Nie chcą blokowiska między domkami
Mieszkańcy osiedla Tyniec o budownictwie wysokim nie chcą słyszeć. Jak mówią, ta część Kalisza to budynki niskie, a te przy ulicach: Hożej, Bolesława Prusa oraz Żwirki i Wigury są tak cennym historycznie zespołem zabudowy mieszkalnej wielorodzinnej z lat 40. i 50. XX w., że został on nawet wpisany do wykazu kart adresowych zabytków nieruchomych. Dlatego nowy plan przedstawiony przez Ratusz jest według nich nie do przyjęcia. - Blokowisko wkomponowane w istniejącą zabudowę jednorodzinną to zachwianie przestrzeni już istniejącej – wyjaśnia Piotr Mikołajczak ze Stowarzyszenia „Przyjazny Tyniec”. - I powiem, że nie ma wielkich szans, żeby ten teren dalej w kierunku takiego budownictwa rozwinąć, ponieważ za ul. Warszawską jest osiedle Chmielnik, które jest zabudowane, potem, od strony południowej, wchodzimy w Obszar Natura 2000, natomiast 300 metrów dalej zaczynają się grunty gminy Żelazków. To jest pojedyncza plomba, która nijak komponuje się z dotychczasową wizją tej części miasta.
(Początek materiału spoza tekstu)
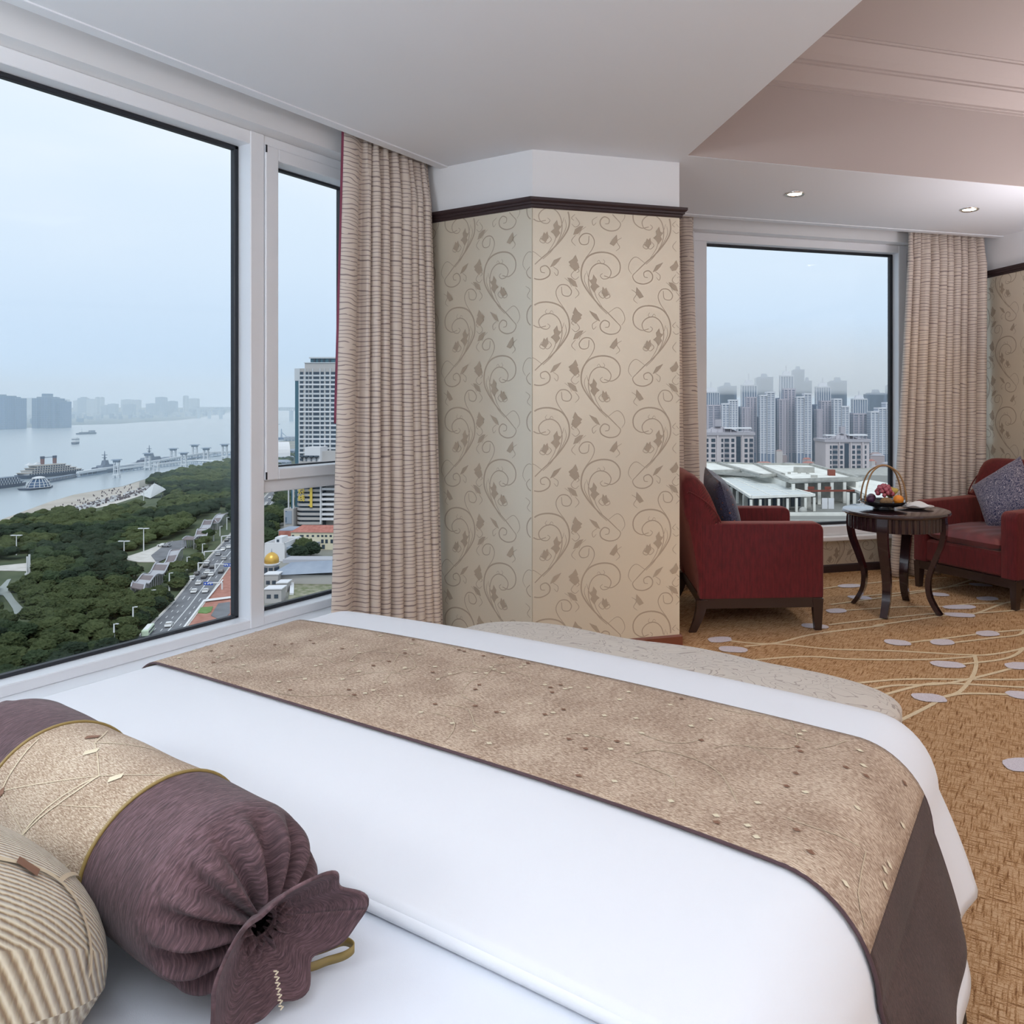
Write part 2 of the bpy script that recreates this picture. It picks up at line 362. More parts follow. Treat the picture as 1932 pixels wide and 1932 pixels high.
# edge strips beside the curtain pockets, pocket lids
es = MB(); es.bx(-2.965, -2.905, -1.0, 3.217, ZC-.006, ZC+.001); es.build('pocket_edge_strip', M['ceil'], CL)
es = MB(); es.bB(0, 3.04, 1.145, 1.20, ZC-.006, ZC+.001); es.build('pocket_edge_strip', M['ceil'], CL)
struct(MB().prism([(-3.42, -1.1), (1.1, -1.1), (4.5, 2.2), a2(3.3, 1.75), a2(-.6, 1.75), (-3.42, 4.3)], 3.3, 3.4).build('ceiling_slab', M['upper']))
lid = MB(); lid.bx(-3.15, -2.965, -1.0, 3.217, 2.86, 2.9); lid.bx(-2.966, -2.94, -1.0, 3.217, ZC+.06, 2.9)
lid.bB(0, 3.04, 1.2, 1.42, 2.86, 2.9); lid.bB(0, 3.04, 1.175, 1.201, ZC+.06, 2.9); lid.build('curtain_pocket', M['upper'], CL)
# ------------------------------------------------------------ wallpaper with its scroll print, rail and baseboard
UPX = .545/530
def motif():
    S = [([(1120, 775), (1165, 730), (1220, 680), (1270, 620), (1300, 560), (1295, 490), (1260, 440), (1200, 420), (1140, 430), (1105, 470), (1108, 520), (1145, 548), (1185, 540)], 9),
         ([(1170, 735), (1215, 690), (1255, 620), (1265, 560), (1250, 505), (1215, 478), (1175, 485), (1150, 515), (1160, 548), (1190, 556), (1205, 540), (1193, 528)], 6),
         ([(1185, 715), (1225, 650), (1240, 600), (1262, 560), (1275, 520)], 4), ([(1200, 700), (1250, 640), (1285, 570), (1280, 530)], 4),
         ([(1120, 775), (1100, 800), (1118, 830), (1160, 838), (1198, 820), (1205, 790), (1185, 768), (1160, 778), (1162, 800), (1180, 804)], 7),
         ([(1165, 730), (1120, 700), (1090, 720), (1078, 760), (1095, 790)], 4), ([(1220, 770), (1245, 790), (1240, 815), (1225, 800)], 4),
         ([(1262, 870), (1268, 910), (1300, 915), (1312, 890), (1290, 862), (1255, 862), (1235, 895), (1245, 935), (1280, 985)], 6),
         ([(1330, 870), (1350, 900), (1330, 925)], 4), ([(1385, 560), (1360, 580), (1350, 605)], 3), ([(1330, 500), (1312, 520), (1325, 532)], 4),
         ([(1190, 455), (1182, 470), (1198, 480), (1212, 462), (1222, 474)], 3), ([(1465, 880), (1450, 900), (1470, 920), (1490, 905)], 4),
         ([(1165, 620), (1155, 645), (1175, 655), (1190, 635), (1182, 615)], 4), ([(1095, 870), (1120, 890), (1105, 920), (1125, 940)], 4),
         ([(1330, 780), (1310, 810), (1330, 830), (1350, 815)], 4)]
    Bl = [[(1240, 535), (1246, 560), (1262, 568), (1248, 585), (1256, 600), (1236, 628), (1222, 606), (1208, 596), (1226, 580), (1222, 560)],
          [(1320, 605), (1330, 575), (1352, 560), (1372, 558), (1362, 575), (1345, 598)], [(1330, 440), (1345, 462), (1366, 478), (1352, 498), (1332, 494), (1318, 470)],
          [(1205, 775), (1224, 738), (1262, 720), (1246, 745), (1228, 765)], [(1300, 760), (1320, 740), (1345, 745), (1352, 770), (1330, 790)],
          [(1120, 855), (1142, 880), (1158, 905), (1136, 915), (1116, 890)], [(1470, 860), (1488, 885), (1504, 900), (1482, 915), (1464, 892)], [(1175, 600), (1192, 620), (1182, 640), (1166, 625)]]
    return S, Bl
MS, MBl = motif()
def paper(name, p0, dirv, length, z0, z1, phase, parent, nrm):
    """thin paper panel along a wall with its raised print; p0 start, dirv along the wall, nrm out of the wall"""
    p0 = Vector(p0); dv = Vector(dirv); nv = Vector(nrm)
    def at(a, z, off): q = p0+dv*a+nv*off; return (q.x, q.y, z)
    m = MB(); m.v = [at(0, z0, 0), at(length, z0, 0), at(length, z1, 0), at(0, z1, 0), at(0, z0, .004), at(length, z0, .004), at(length, z1, .004), at(0, z1, .004)]
    m.f = [(0, 1, 2, 3), (4, 5, 6, 7), (0, 1, 5, 4), (1, 2, 6, 5), (2, 3, 7, 6), (3, 0, 4, 7)]
    o = m.build(name, M['paper'], parent)
    s = MB(); clip = lambda a, b: 0 < a < length and z0 < b < z1
    fn = lambda a, b: Vector(at(a, b, .0052))
    pw, ph = .556, .545
    for i in range(-2, int(length/pw)+3):
        for j in range(-1, int((z1-z0)/ph)+2):
            for hd in (0, 1):
                ox = i*pw+phase+hd*pw/2; oz = z1+.06-j*ph-hd*ph/2; sg = -1 if hd else 1
                T = lambda x, y: (ox+sg*(x-1200)*UPX*1.03, oz-(y-420)*UPX)
                for bi, (L, w_) in enumerate(MS): ribbon(s, [T(*q) for q in L], w_*UPX*.88, (lambda a, b, bi=bi: Vector(at(a, b, .0046+.00006*bi))), clip, n=4)
                for bi, L in enumerate(MBl): blob(s, [T(*q) for q in L], (lambda a, b, bi=bi: Vector(at(a, b, .0058+.00015*bi))), clip)
    so = s.build('scroll_print', M['scroll'], parent); return o
ZB, ZR = .06, 2.318
paper('wallpaper', (-3.15, 3.217), (1, 0), .814, ZB, ZR, .33, PIL, (0, -1))
paper('wallpaper', (-2.336, 3.217), (Q, Q), .80, ZB, ZR, .085, PIL, (Q, -Q))
paper('wallpaper', tuple(B(0, 1.525)[:2]), (Q, Q), 3.04, ZB, .255, .1, WFAR, (Q, -Q))
paper('wallpaper', tuple(B(3.04, -5.2)[:2]), (-Q, Q), 6.7, ZB, ZR, .2, WR, (-Q, -Q))
def rail(pts, prof, name, mt, parent=None, side=1):
    """moulding swept round corners; prof = (out, z)"""
    P = [Vector((*p, 0)) for p in pts]; m = MB(); n = len(prof); dirs = [(P[i+1]-P[i]).normalized() for i in range(len(P)-1)]
    for i, p in enumerate(P):
        d0 = dirs[max(0, i-1)]; d1 = dirs[min(i, len(dirs)-1)]; n0 = Vector((d0.y, -d0.x, 0)); n1 = Vector((d1.y, -d1.x, 0)); b = (n0+n1).normalized(); b = b/b.dot(n0)
        m.v += [(p.x+b.x*a*side, p.y+b.y*a*side, z) for a, z in prof]
    for i in range(len(P)-1):
        for k in range(n): m.f.append((i*n+k, i*n+(k+1) % n, (i+1)*n+(k+1) % n, (i+1)*n+k))
    m.f += [tuple(range(n)), tuple(range(len(P)*n-n, len(P)*n))]
    o = m.build(name, mt, parent); return o
rp_ = [(0, 2.314), (.010, 2.314), (.014, 2.320), (.014, 2.330), (.024, 2.333), (.024, 2.343), (.030, 2.345), (.036, 2.352), (.036, 2.365), (0, 2.365)]
bp_ = [(0, 0), (.014, 0), (.014, .052), (.009, .062), (0, .062)]
crn = [(-3.15, 3.217), (-2.336, 3.217), (-1.770, 3.783), a2(0, 1.5)]
struct(rail(crn, rp_, 'trim_3', M['rail'])); struct(rail(crn, bp_, 'baseboard_left', M['base']))
struct(rail([a2(0, 1.525), a2(3.04, 1.525)], bp_, 'baseboard_far', M['rail']))
rw = [a2(3.04, 1.5), a2(3.04, -5.2)]
struct(rail(rw, rp_, 'trim_4', M['rail'])); struct(rail(rw, bp_, 'baseboard_right', M['rail']))
# ------------------------------------------------------------ windows
def win_bars(name, parts, mapf, label=None):
    root = thing(name, None, None); root['kind'] = 'structure'
    last = None
    for nm, mt, boxes in parts:
        m = MB()
        for b in boxes: mapf(m, *b)
        o_ = m.build(nm, mt, last if nm == 'hinge' and last else root)
        if nm == 'sash': last = o_
    return root
Z0, Z1 = .305, 2.515
def f1(m, y0, y1, z0, z1, x0, x1, bv=.004): m.bx(x0, x1, y0, y1, z0, z1, bevel=bv)
FX = -3.25
w1 = win_bars('window_1', [
    ('frame_bar', M['frame'], [(-1.1, 3.2, Z1, 2.577, FX-.13, FX)]), ('frame_bar', M['frame'], [(-1.1, 3.2, .262, Z0, FX-.13, FX)]),
    ('mullion', M['frame'], [(2.262, 2.335, .262, 2.577, FX-.13, FX+.004)]),
    ('frame_bar', M['frame'], [(2.92, 3.0, Z0, Z1, FX-.13, FX)]), ('transom', M['frame'], [(2.33, 2.95, .885, .955, FX-.12, FX-.012)]),
    ('sash', M['frame'], [(2.336, 2.405, .945, 2.53, FX-.11, FX+.012), (2.86, 2.915, .945, 2.53, FX-.11, FX+.012), (2.405, 2.86, .945, .997, FX-.11, FX+.0115), (2.405, 2.86, 2.47, 2.53, FX-.11, FX+.0115)]),
    ('hinge', M['gasket'], [(2.3365, 2.343, .95, .985, FX+.006, FX+.0135, 0)]), ('hinge', M['gasket'], [(2.3365, 2.343, 2.495, 2.53, FX+.006, FX+.0135, 0)]),
    ('gasket', M['gasket'], [(-1.1, 2.262, Z1-.020, Z1+.001, GX-.02, GX+.012), (-1.1, 2.262, Z0-.001, Z0+.014, GX-.02, GX+.012), (2.240, 2.263, Z0, Z1, GX-.02, GX+.012),
        (2.404, 2.412, .99, 2.475, GX-.02, GX+.008), (2.40, 2.87, 2.458, 2.471, GX-.02, GX+.012), (2.40, 2.87, .996, 1.004, GX-.02, GX+.010), (2.848, 2.861, .99, 2.475, GX-.02, GX+.012), (2.33, 2.93, .304, .322, GX-.02, GX+.012)]),
    ('glass_pane', M['glass'], [(-1.1, 2.25, Z0, Z1, GX-.006, GX, 0)]), ('glass_pane', M['glass'], [(2.40, 2.86, .99, 2.475, GX-.006, GX, 0)]), ('glass_pane', M['glass'], [(2.33, 2.925, Z0, .89, GX-.006, GX, 0)])], f1)
def f2(m, a0, a1, z0, z1, b0, b1, bv=.004): m.bB(a0, a1, b0, b1, z0, z1, bevel=bv)
FB = 1.50; GB = 1.585; ZL = .375
w2 = win_bars('window_2', [
    ('frame_bar', M['frame'], [(.58, 3.0, Z1, 2.577, FB, FB+.13)]), ('frame_bar', M['frame'], [(.58, 3.0, .292, ZL-.012, FB, FB+.13)]),
    ('frame_bar', M['frame'], [(.60, .715, ZL-.012, Z1, FB, FB+.13)]), ('mullion', M['frame'], [(2.350, 2.43, .30, 2.577, FB-.004, FB+.13)]),
    ('sash', M['frame'], [(2.44, 2.50, .95, 2.53, FB-.012, FB+.1), (2.90, 2.96, .95, 2.53, FB-.012, FB+.1), (2.50, 2.90, .95, 1.0, FB-.011, FB+.1), (2.50, 2.90, 2.47, 2.53, FB-.011, FB+.1)]),
    ('hinge', M['gasket'], [(2.432, 2.442, 2.40, 2.46, FB-.014, FB+.02)]), ('transom', M['frame'], [(2.43, 2.98, .885, .955, FB, FB+.12)]),
    ('gasket', M['gasket'], [(.71, 2.35, Z1-.018, Z1+.001, GB-.012, GB+.02), (.71, 2.35, ZL-.012, ZL+.010, GB-.012, GB+.02), (2.322, 2.351, ZL, Z1, GB-.012, GB+.02), (.714, .722, ZL, Z1, GB-.01, GB+.02)]),
    ('glass_pane', M['glass'], [(.71, 2.35, ZL, Z1, GB, GB+.006, 0)]), ('glass_pane', M['glass'], [(2.49, 2.91, .99, 2.48, GB, GB+.006, 0)]), ('glass_pane', M['glass'], [(2.42, 2.98, .30, .89, GB, GB+.006, 0)])], f2)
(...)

Według mieszkańców ta wizja to rozbudowa, ale z zachowaniem dotychczasowego charakteru osiedla. Z niską zabudową. I zielenią. I mają swoją propozycję. - Chcielibyśmy zmienić w tym planie zagospodarowania przestrzennego pomysł budowy mieszkaniowej 5-7 kondygnacyjnej na zabudowę domków jednorodzinnych lub zabudowę wielorodzinną niską, dwukondygnacyjną, aby nie było to zbyt uciążliwe dla mieszkańców i całego osiedla – dodaje Jacek Mielcarek ze Stowarzyszenia „Przyjazny Tyniec”
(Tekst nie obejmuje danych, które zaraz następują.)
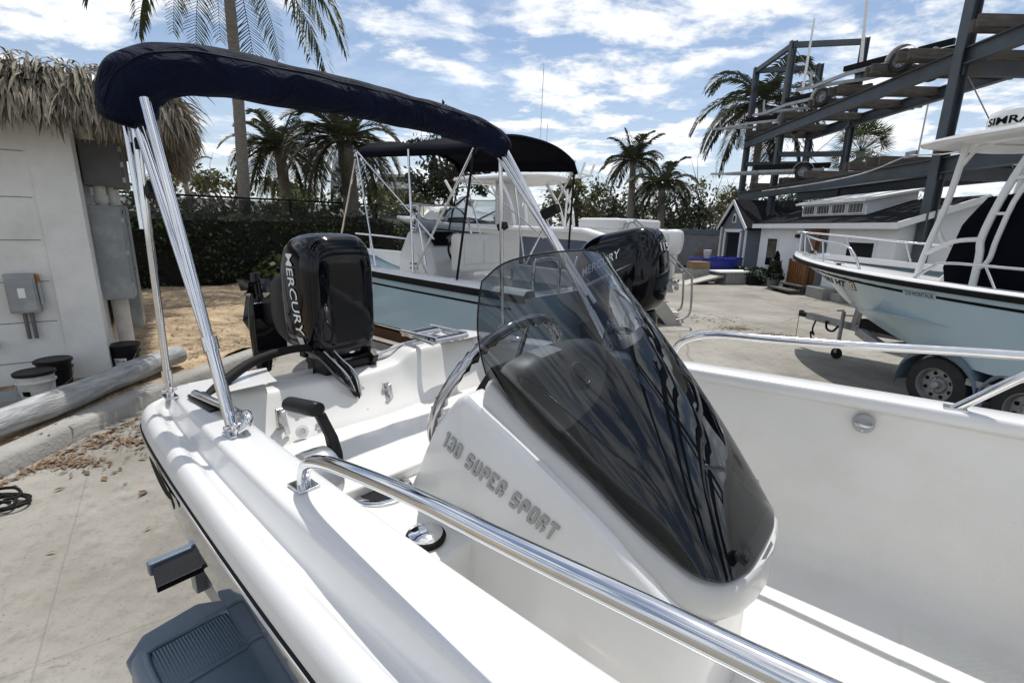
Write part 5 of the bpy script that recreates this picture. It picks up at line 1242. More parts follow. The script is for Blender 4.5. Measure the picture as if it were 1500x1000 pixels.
for k in (-1, 1): fr.bar((0, .7 * k, .3), (6, .7 * k, .3), .08, .12); fr.bar((6, .7 * k, .3), (8.2, 0, .3), .08, .12); fr.bar((.3, .5 * k, .36), (5, .5 * k, .36), .1, .1)
fr.build('frame', 'galv', tC)
for k in (-1, 1):
    for x in (1.8, 2.8): wheel(tC, (x, 1.2 * k, .33), .33, .21, (0, k, 0))

# ================================================================== steel boat rack
rk = thing('boat_rack', 'tall slate blue steel dry rack carrying timber bunks and trailers', 'rack', (10.5, 12.6, 0))
def rw(x, y, z): return Vector((x - 10.5, y - 12.6, z))
near = [(9.7, -8.0), (10.15, 3.4), (10.5, 12.6), (11.1, 21.6), (11.25, 24.9)]; far_ = [(13.0, -8.0), (13.3, 3.4), (13.5, 12.6), (13.65, 21.1), (13.8, 24.2)]
for (x, y) in near + far_:
    MB().ibeam(rw(x, y, 0), rw(x, y, 9.5 if y > 13 else 11.0), .26 if y < 13 else .20, .24, .03).build('column', 'rack', rk, smooth=False)
for row in (near, far_):
    for z in (3.68, 6.1 if row is near else 6.4):
        MB().ibeam(rw(row[0][0] - .12, row[0][1], z), rw(row[-1][0] - .12, row[-1][1], z), .20, .38, .03).build('long_beam', 'rack', rk, smooth=False)
MB().ibeam(rw(*near[0], 8.9), rw(*near[2], 8.9), .22, .46, .035).build('long_beam', 'rack', rk, smooth=False)
for i in (3, 4):
    for z in (5.2, 9.35): MB().bar(rw(*near[i], z), rw(*far_[i], z), .14, .20).build('cross_beam', 'rack', rk, smooth=False)
for z in (3.5, 5.85): MB().bar(rw(*near[2], z), rw(*far_[2], z), .16, .30).build('cross_beam', 'rack', rk, smooth=False)
MB().bar(rw(near[3][0], near[3][1], 9.35), rw(near[4][0], near[4][1], 9.35), .14, .2).build('cross_beam', 'rack', rk, smooth=False)
for a_, b2 in (((*near[3], 3.8), (*far_[3], 6.4)), ((*far_[3], 3.8), (*near[3], 6.4)), ((*near[3], 9.3), (*far_[3], 6.4)), ((*near[2], 6.0), (12.4, 12.6, 3.6)), ((*near[4], 3.8), (*far_[4], 6.4)), ((*near[4], 6.4), (*far_[4], 9.3))):
    MB().tube([rw(*a_), rw(*b2)], .014, 5).build('brace_rod', 'galv', rk)
random.seed(5)
def planks(z, ys):
    for y, x0, x1 in ys:
        for k in range(2):
            xo = random.uniform(-.12, .12); h = .25
            MB().box(rw((x0 + x1) / 2 + xo, y + .34 * k, z + h / 2 + .02 * k), (x1 - x0, .10, h), rot=(random.uniform(-.02, .02), 0, random.uniform(-.015, .015))).build('timber_bunk', 'timber', rk, bevel=.01)
planks(6.36, [(-4.5, 9.4, 13.8), (-1.5, 9.4, 13.8), (1.5, 9.5, 14.0), (5.0, 9.8, 14.2), (7.5, 9.8, 14.3), (10.2, 10.0, 14.4), (11.6, 9.9, 14.3), (13.6, 10.0, 14.4), (14.8, 10.0, 14.2), (16.8, 10.3, 14.3), (18.4, 10.4, 14.2), (20.4, 10.6, 14.3), (22.6, 10.7, 14.2), (24.2, 10.9, 14.2)])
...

Są wysypiska, będzie zieleń
Poniedziałkowe spotkanie w Ratuszu przyniosło uczestnikom refleksję, że ich oczekiwania są rozbieżne z wizją magistratu. Urzędnicy pracujący przy projekcie podkreślali, że zmiany w planie zagospodarowania przestrzennego to tak naprawdę nic nowego. A taka zabudowa, jaką planuje się na tym terenie obecnie, widnieje w dokumentach od lat. - We wszystkich ekspertyzach teren prawobrzeżnego Kalisza wymieniany był jako najkorzystniejszy dla zabudowy – wyjaśnia Jadwiga Koryńska, autorka prognozy środowiskowej . - Chmielnik, Tyniec i te tereny były uwzględnione pod budownictwo we wszystkich planach ogólnych zagospodarowania przestrzennego, które były wykonywane przez Biuro Planowania Przestrzennego już w latach 60-tych.
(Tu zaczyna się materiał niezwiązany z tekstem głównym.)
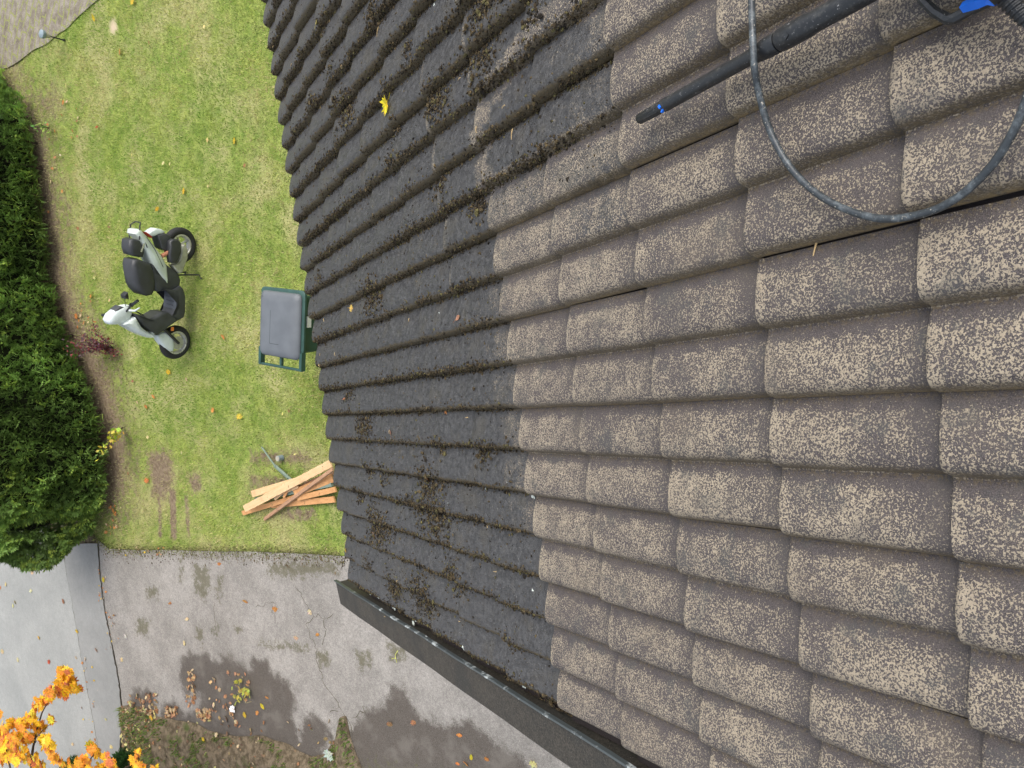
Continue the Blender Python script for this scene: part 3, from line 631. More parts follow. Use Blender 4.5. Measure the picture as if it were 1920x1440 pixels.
# pale lichen along the last roll and bird droppings
M_LICH = simple('lichen', (0.55, 0.60, 0.54), 0.85, 0.3, 80)
def splat(px, py, size, n=0.034, elong=1.0, k=5):
    w_, c_ = RP(px, py, n); q = []; rr = []
    for _ in range(k):
        a = w_ + random.gauss(0, size * 0.5) / PW; b = c_ + random.gauss(0, size * 0.7 * elong) / GC; q.append((a, b, float(prof(np.array(a - math.floor(a)))) - TH * (b - math.floor(b)) if a < 7 else -0.014)); rr.append(size * random.uniform(0.5, 1.15))
    q = np.array(q); return W3(q[:, 0], q[:, 1], q[:, 2]), np.array(rr)
for (px, py, sz, el, k) in ((782, 1165, .010, 2, 9), (733, 1140, .008, 2, 8), (770, 1168, .008, 2, 8), (868, 1212, .010, 3, 10), (842, 1198, .006, 3, 6), (800, 1172, .005, 2, 5), (915, 1241, .008, 2, 6), (975, 1287, .007, 1, 5), (705, 1122, .005, 2, 4), (690, 1116, .004, 1, 3), (1010, 1300, .004, 1, 3)):
    p_, r_ = splat(px, py, sz, 0.0, el, k); blobs('lichen', p_, r_, np.tile([0.55, 0.62, 0.55], (len(p_), 1)), M_LICH, 0.25).parent = roof
for (px, py, sz, k) in ((977, 936, .007, 4), (986, 1112, .006, 4), (993, 992, .007, 4), (812, 588, .005, 3), (889, 921, .004, 3), (944, 908, .004, 3), (792, 1120, .003, 2), (878, 262, .006, 4), (871, 283, .005, 3), (830, 397, .005, 3), (747, 551, .004, 3), (837, 944, .003, 2), (642, 816, .004, 2), (790, 1151, .004, 2), (797, 8, .005, 3), (932, 20, .005, 3)):
    p_, r_ = splat(px, py, sz, 0.034, 1.2, k); blobs('dropping', p_, r_ * 0.7, np.tile([0.5, 0.52, 0.5], (len(p_), 1)), M_LICH, 0.2).parent = roof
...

Urzędnicy dodają, że teraz teren jest nie tylko zarośnięty chaszczami, ale też w wielu miejscach powstały dzikie wysypiska śmieci. Przekonują, że inwestor, który chce budować bloki uporządkuje okolicę i stworzy zielone miejsca rekreacji. Mieszkańcom rozdano nawet zdjęcia, by pokazać, co można znaleźć między krzakami i drzewami, które w przyszłości mają zastąpić bloki. – Zadaniem Miasta jest sprzątać dzikie wysypiska śmieci, a nie je fotografować – odpowiadają mieszkańcy Tyńca.
„Zabiorą nam wszystko”
Przy okazji debaty o inwestycjach mieszkaniowych na osiedlu Tyniec wrócił temat budowy nowej nitki drogi krajowej nr 12. Mieszkańcy ze zdziwieniem słuchali, że z jednej strony mają powstawać nowe bloki i tereny zielone, a z drugiej dorobek ich życia – nieruchomości i ogrody - ma być wykupiony za bezcen i zniszczony. - Ulica Moniuszki, Pszenna Owsiana to według planów droga krajowa nr 12 – mówiła na spotkaniu mieszkanka jednej z tych ulic. - Ja w tym momencie tracę wszystko, całą swoją zieleń, to co założyłam przez 18 lat. Wy mi wszystko bierzecie, a ja słyszę, że musimy zakładać nowe osiedla? Nowe parki zieleni? My już je mamy. Proszę wjechać na ul. Moniuszki – zapraszała.
Od Agnieszki Wypych, zastępcy naczelnika wydziału budownictwa UM w Kaliszu mieszkanka usłyszała dość zaskakującą odpowiedź. - Państwo macie swoje nieruchomości, ale my musimy otwierać nowe tereny dla innych mieszkańców miasta.
Według Miasta na omawianym planie nowej nitki drogi krajowej nr 12 nie ma. Tak czy inaczej mieszkańcy osiedla Tyniec zamierzają oprotestować projekt i mają nadzieję, że ich argumenty trafią do radnych.